Currently 98 per cent of the UAE power plants are fired by natural gas and the remaining 2 per cent are run by liquid fuels. Contribution of natural gas as fuel in the power sector is just 49 per cent in Saudi Arabia and 29 per cent in Kuwait.

“This gives UAE an advantage as gas fired plants are efficient and the fuel is cheaper as well compared to Oil. Although the country’s gas consumption has outpaced production, it imports natural gas from Qatar through the Dolphin gas pipeline,” Markaz says.

“Over the next four years, we estimate consumption to grow at 8.5 per cent annually, with much of the growth coming from Abu Dhabi. While Dubai expects consumption to grow at 3.5 per cent over the next decade and at 2.5 per cent from 2020-30, Abu Dhabi expects demand to grow by 11 per cent annually till 2015.”

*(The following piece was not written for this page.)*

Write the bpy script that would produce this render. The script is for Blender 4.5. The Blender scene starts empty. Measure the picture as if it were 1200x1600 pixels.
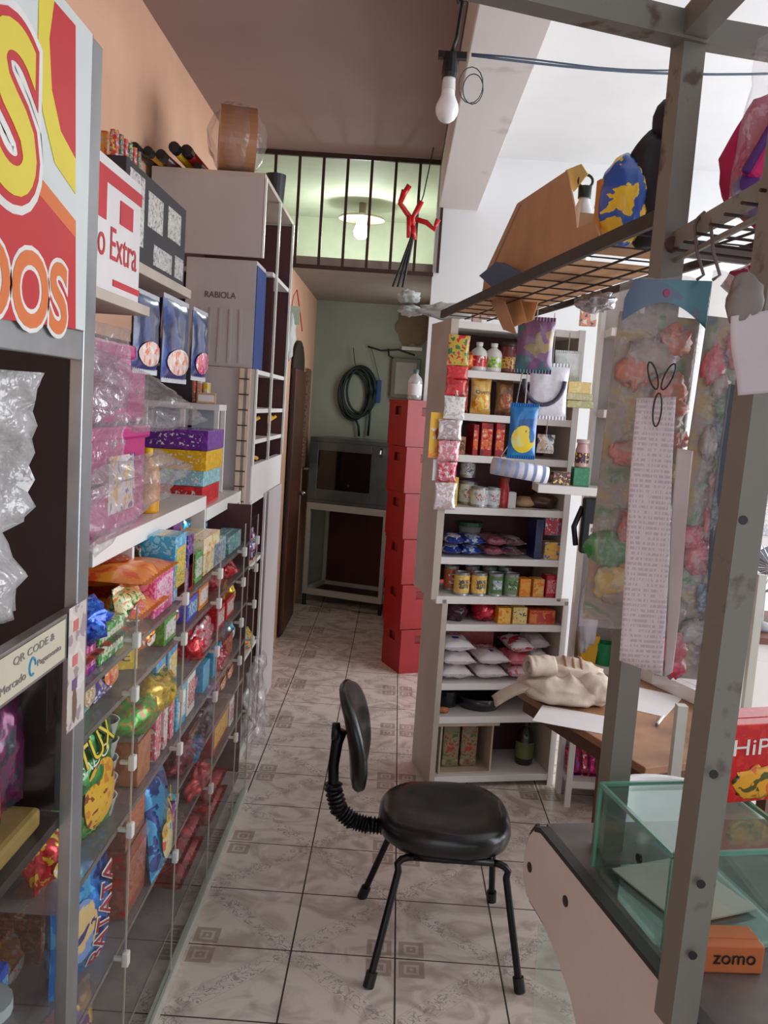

Abu Dhabi Water & Electricity Company (ADWEC) supplies electricity to Abu Dhabi, Al Ain and also exports the surplus to Northern Emirates. Additionally, by 2014, FEWA is expected to stop its generation and rely on ADWEA for power. According to ADWEC estimates, power exports to northern Emirates are expected to increase from 2,400 MW in 2012 to 5,827 MW in 2020.

Large investments in alternate energy is expected to change the country’s energy landscape in the coming years. Abu Dhabi’s Economic Vision - 2030 aims at generating 7 per cent of its energy requirements from the renewable resources. Masdar, also called Abu Dhabi Future Energy Company, concentrates on carbon free power generation. Masdar Power is developing a 100MW Shams 1 Concentrated solar power (CSP) power plant in the western parts of Abu Dhabi. They are also working on a 30MW wind farm in addition to a plan to construct the world’s largest hydrogen power plant by 2015.

Emirates Nuclear Energy Corporation (ENEC) envisage constructing the first nuclear power plant by 2017 and by 2020 UAE will have 4 nuclear power plants in total with a gross installed capacity of 5,600 MW with an estimated capital cost of around $20 billion. In January 2012, Dubai’s Supreme Council of Energy unveiled its 1000 MW solar park estimated to cost around $3.5 billion.

GCC states are set to invest $252 billion (Dh925.62 billion) over the next five years on projects for setting up new power production plants, distribution systems and supply grids, recent reports suggested.